Question

How do you simplify: $ \left( {\dfrac{{1 + \sin u}}{{\cos u}}} \right) + \left( {\dfrac{{\cos u}}{{1 + \sin u}}} \right) $ ?

Answer 1

Hint: The given question deals with basic simplification of trigonometric functions by using some of the simple trigonometric formulae. Basic algebraic rules and trigonometric identities are to be kept in mind while doing simplification in the given problem.

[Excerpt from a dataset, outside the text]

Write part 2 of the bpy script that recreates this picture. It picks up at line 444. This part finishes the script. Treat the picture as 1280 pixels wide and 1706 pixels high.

If two fractions with different denominators are to be added, then we have to first take LCM of denominators without changing the value of fractions and then add up the numerators.

Complete step-by-step answer:
In the given problem, we have to simplify the sum of $ \left( {\dfrac{{1 + \sin u}}{{\cos u}}} \right) $ and $ \left( {\dfrac{{\cos u}}{{1 + \sin u}}} \right) $ .
So, we have to add up two rational trigonometric functions in x with different denominators. Hence, we need to take the LCM of denominators without changing the value of the fraction.
So, $ \left( {\dfrac{{1 + \sin u}}{{\cos u}}} \right) + \left( {\dfrac{{\cos u}}{{1 + \sin u}}} \right) $
 $ \Rightarrow \left( {\dfrac{{1 + \sin u}}{{\cos u}}} \right)\left( {\dfrac{{1 + \sin u}}{{1 + \sin u}}} \right) + \left( {\dfrac{{\cos u}}{{1 + \sin u}}} \right)\left( {\dfrac{{\cos u}}{{\cos u}}} \right) $
 $ \Rightarrow \left( {\dfrac{{1 + {{\sin }^2}u + 2\sin u}}{{\cos u + \cos u\sin u}}} \right) + \left( {\dfrac{{{{\cos }^2}u}}{{\cos u + \cos u\sin u}}} \right) $
 $ \Rightarrow \left( {\dfrac{{1 + {{\sin }^2}u + 2\sin u + {{\cos }^2}u}}{{\cos u + \cos u\sin u}}} \right) $
Using trigonometric identity $ {\sin ^2}x + {\cos ^2}x = 1 $ , we get,
 $ \Rightarrow \left( {\dfrac{{2 + 2\sin u}}{{\cos u + \cos u\sin u}}} \right) $
 $ \Rightarrow \dfrac{{2\left( {1 + \sin u} \right)}}{{\cos u\left( {1 + \sin u} \right)}} $
Cancelling $ \left( {1 + \sin u} \right) $ in numerator as well as denominator, we get,
 $ \Rightarrow \dfrac{2}{{\cos u}} $
We know the trigonometric formula $ \sec \theta = \dfrac{1}{{\cos \theta }} $ . So, we get,
 $ \Rightarrow 2\sec u $
Hence, the sum $ \left( {\dfrac{{1 + \sin u}}{{\cos u}}} \right) + \left( {\dfrac{{\cos u}}{{1 + \sin u}}} \right) $ can be simplified as $ 2\sec u $ by the use of basic algebraic rules and simple trigonometric formulae.
So, the correct answer is “$ 2\sec u $”.

Note: Given problem deals with Trigonometric functions. For solving such problems, trigonometric formulae should be remembered by heart such as: $ \tan (x) = \dfrac{{\sin (x)}}{{\cos (x)}} $ and $ \cot (x) = \dfrac{{\cos (x)}}{{\sin (x)}} $ . Besides these simple trigonometric formulae, trigonometric identities are also of significant use in such type of questions where we have to simplify trigonometric expressions with help of basic knowledge of algebraic rules and operations. However, questions involving this type of simplification of trigonometric ratios may also have multiple interconvertible answers.